▸ Exercise requirements
Identify each line below that contains the word "script", and copy it out.

▸ Excerpted records

# # # # #

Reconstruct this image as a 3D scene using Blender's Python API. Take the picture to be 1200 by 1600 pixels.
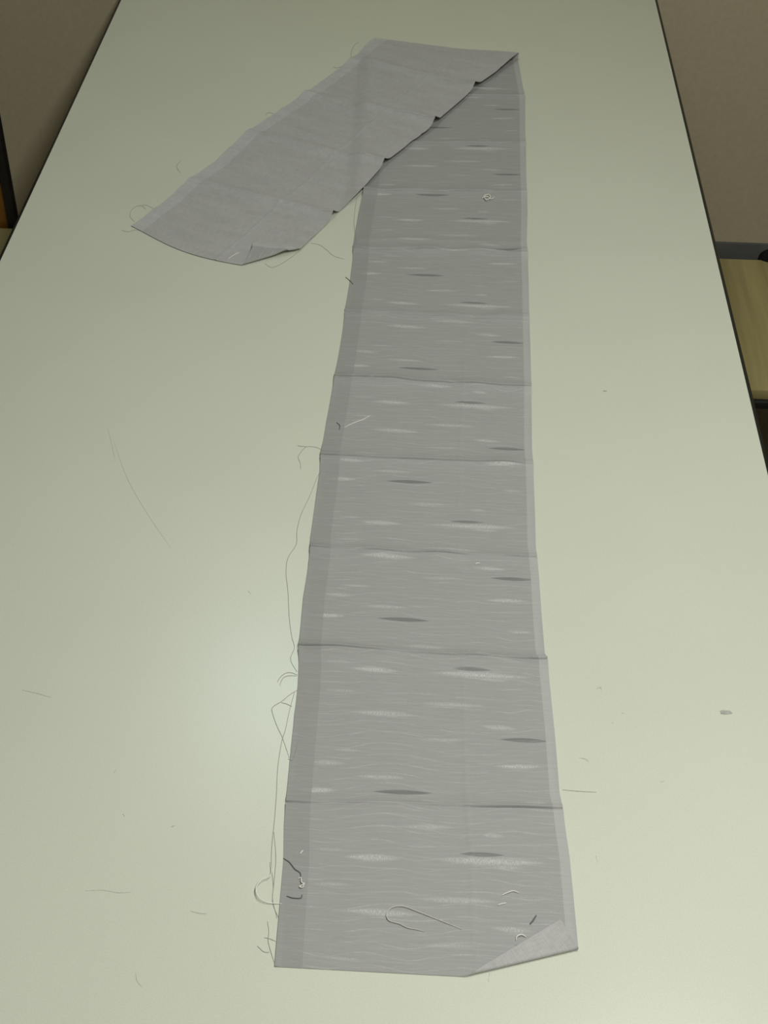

# # # # #

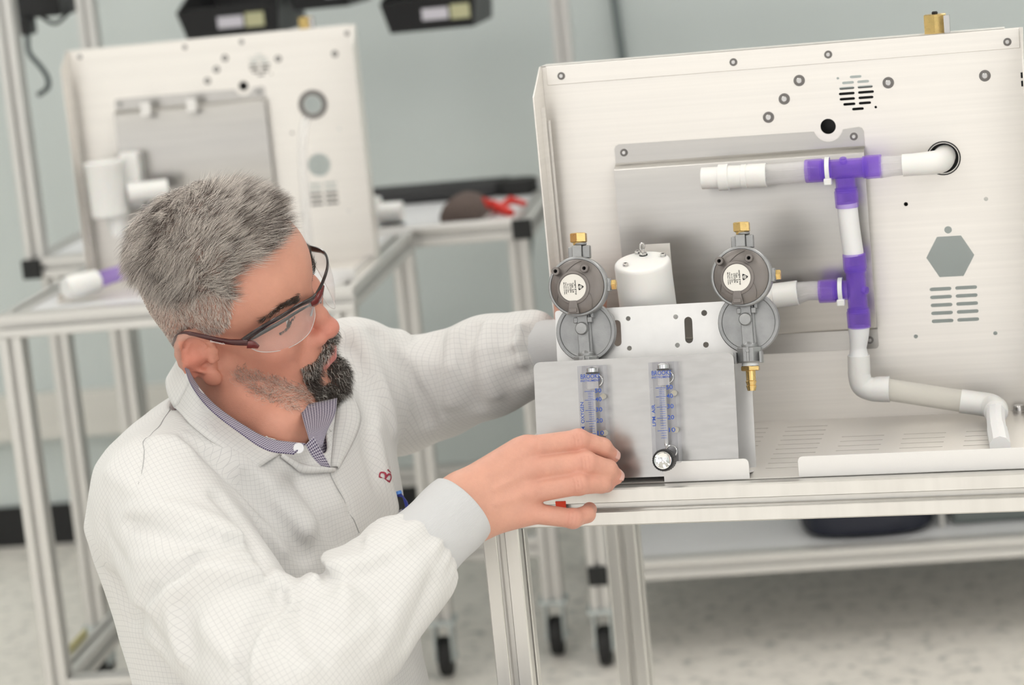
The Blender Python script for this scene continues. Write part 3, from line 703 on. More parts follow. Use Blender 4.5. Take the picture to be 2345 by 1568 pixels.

# # # # #

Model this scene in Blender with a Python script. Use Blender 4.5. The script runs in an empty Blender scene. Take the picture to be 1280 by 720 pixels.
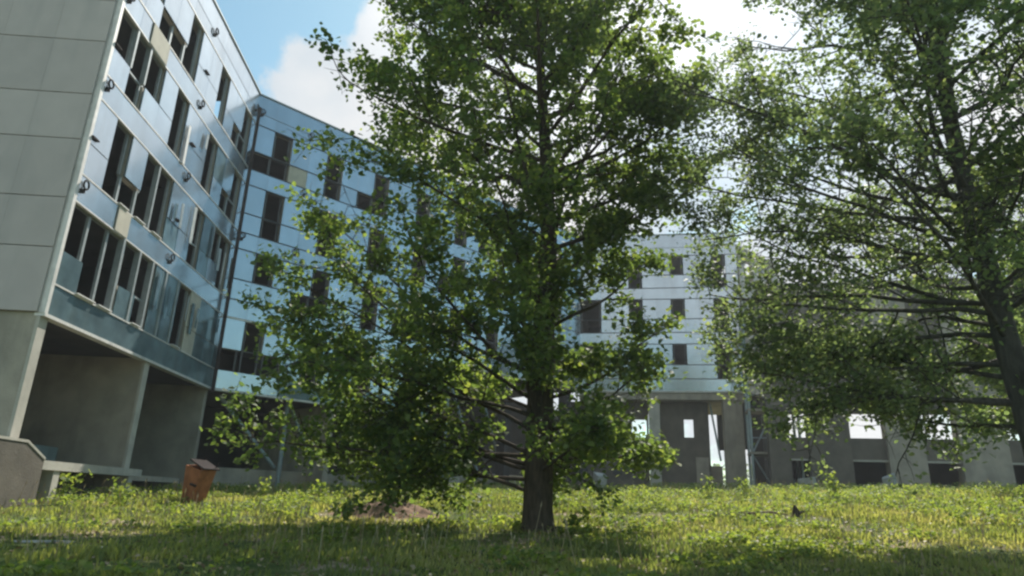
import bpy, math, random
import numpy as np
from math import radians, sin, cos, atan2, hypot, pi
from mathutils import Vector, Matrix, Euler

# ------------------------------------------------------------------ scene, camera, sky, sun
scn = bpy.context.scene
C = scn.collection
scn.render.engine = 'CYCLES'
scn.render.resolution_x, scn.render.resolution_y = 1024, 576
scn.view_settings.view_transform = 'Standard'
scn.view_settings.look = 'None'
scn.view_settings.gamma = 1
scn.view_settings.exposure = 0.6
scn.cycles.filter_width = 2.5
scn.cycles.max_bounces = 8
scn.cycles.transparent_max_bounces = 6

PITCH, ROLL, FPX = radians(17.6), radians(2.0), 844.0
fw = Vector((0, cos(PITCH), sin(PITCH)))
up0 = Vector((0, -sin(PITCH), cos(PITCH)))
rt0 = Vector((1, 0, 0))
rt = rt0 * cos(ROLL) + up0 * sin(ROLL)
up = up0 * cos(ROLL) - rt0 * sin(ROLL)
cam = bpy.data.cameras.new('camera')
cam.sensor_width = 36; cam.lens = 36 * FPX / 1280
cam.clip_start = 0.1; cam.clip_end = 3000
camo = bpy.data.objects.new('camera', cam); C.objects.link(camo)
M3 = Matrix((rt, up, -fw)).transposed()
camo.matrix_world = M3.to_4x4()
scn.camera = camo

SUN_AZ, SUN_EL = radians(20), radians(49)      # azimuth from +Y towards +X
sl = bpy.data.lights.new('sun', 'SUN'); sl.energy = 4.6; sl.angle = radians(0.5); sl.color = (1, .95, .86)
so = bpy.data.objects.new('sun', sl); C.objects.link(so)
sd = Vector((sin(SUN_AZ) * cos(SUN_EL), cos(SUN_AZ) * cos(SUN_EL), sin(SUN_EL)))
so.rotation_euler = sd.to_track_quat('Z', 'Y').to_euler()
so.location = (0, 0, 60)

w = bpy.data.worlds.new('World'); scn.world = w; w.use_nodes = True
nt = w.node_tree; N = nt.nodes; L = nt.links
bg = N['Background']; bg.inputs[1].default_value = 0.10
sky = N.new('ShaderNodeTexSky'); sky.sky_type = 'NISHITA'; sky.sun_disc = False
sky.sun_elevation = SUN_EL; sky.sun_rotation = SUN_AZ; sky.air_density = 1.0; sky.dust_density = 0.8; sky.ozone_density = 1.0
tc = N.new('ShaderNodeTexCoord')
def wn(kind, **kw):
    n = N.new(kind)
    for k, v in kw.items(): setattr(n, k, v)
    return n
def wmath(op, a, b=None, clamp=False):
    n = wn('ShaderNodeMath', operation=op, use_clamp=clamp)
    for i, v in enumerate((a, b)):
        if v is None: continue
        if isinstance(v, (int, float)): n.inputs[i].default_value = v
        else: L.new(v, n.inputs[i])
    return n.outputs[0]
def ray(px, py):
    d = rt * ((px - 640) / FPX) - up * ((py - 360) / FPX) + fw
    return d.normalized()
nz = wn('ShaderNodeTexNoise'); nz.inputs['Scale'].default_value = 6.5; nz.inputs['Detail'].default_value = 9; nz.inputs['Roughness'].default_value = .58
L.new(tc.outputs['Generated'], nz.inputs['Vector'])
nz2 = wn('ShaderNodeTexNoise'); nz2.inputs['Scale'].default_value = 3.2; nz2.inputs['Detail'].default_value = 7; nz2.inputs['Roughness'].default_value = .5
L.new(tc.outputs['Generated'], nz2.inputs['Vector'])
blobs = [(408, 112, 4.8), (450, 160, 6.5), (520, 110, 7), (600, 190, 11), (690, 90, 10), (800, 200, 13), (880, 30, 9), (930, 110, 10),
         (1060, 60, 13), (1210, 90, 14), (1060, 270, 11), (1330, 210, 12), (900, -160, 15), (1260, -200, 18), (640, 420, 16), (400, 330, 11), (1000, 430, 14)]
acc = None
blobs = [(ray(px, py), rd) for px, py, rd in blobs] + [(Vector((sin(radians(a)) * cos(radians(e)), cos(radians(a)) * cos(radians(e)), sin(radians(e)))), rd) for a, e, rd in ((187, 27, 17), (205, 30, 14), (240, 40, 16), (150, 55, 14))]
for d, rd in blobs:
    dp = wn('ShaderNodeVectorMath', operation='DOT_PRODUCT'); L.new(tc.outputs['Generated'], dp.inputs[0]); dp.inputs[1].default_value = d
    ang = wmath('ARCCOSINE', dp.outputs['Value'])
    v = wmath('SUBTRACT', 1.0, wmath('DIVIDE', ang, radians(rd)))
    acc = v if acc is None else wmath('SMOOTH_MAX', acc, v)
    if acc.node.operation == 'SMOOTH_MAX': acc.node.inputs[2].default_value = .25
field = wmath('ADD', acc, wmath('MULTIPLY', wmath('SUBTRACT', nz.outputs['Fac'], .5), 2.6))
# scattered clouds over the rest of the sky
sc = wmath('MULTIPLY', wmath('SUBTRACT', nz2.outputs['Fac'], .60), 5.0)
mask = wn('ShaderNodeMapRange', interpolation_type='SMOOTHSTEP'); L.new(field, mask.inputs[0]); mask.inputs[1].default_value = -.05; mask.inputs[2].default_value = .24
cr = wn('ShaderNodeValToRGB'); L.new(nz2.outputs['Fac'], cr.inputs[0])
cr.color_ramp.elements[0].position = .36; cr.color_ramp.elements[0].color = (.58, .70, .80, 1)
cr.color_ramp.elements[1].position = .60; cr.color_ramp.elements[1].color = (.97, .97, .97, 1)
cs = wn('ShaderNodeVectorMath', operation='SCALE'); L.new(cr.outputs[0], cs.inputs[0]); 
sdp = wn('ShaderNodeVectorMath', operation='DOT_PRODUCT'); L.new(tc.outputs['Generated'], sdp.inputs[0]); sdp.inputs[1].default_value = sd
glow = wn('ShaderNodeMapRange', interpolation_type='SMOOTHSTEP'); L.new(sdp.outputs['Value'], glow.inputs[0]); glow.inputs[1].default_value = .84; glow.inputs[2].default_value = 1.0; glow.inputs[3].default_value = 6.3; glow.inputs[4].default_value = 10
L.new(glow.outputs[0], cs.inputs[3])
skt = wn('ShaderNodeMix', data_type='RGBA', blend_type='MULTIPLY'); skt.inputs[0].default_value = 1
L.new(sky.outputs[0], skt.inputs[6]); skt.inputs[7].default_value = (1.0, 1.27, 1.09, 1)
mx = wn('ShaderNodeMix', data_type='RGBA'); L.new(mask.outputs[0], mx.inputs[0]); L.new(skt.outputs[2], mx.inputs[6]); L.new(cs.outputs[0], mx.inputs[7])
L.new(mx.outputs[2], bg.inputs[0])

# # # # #

▸ Exercise response
The Blender Python script for this scene continues. Write part 3, from line 703 on. More parts follow. Use Blender 4.5. Take the picture to be 2345 by 1568 pixels.
Model this scene in Blender with a Python script. Use Blender 4.5. The script runs in an empty Blender scene. Take the picture to be 1280 by 720 pixels.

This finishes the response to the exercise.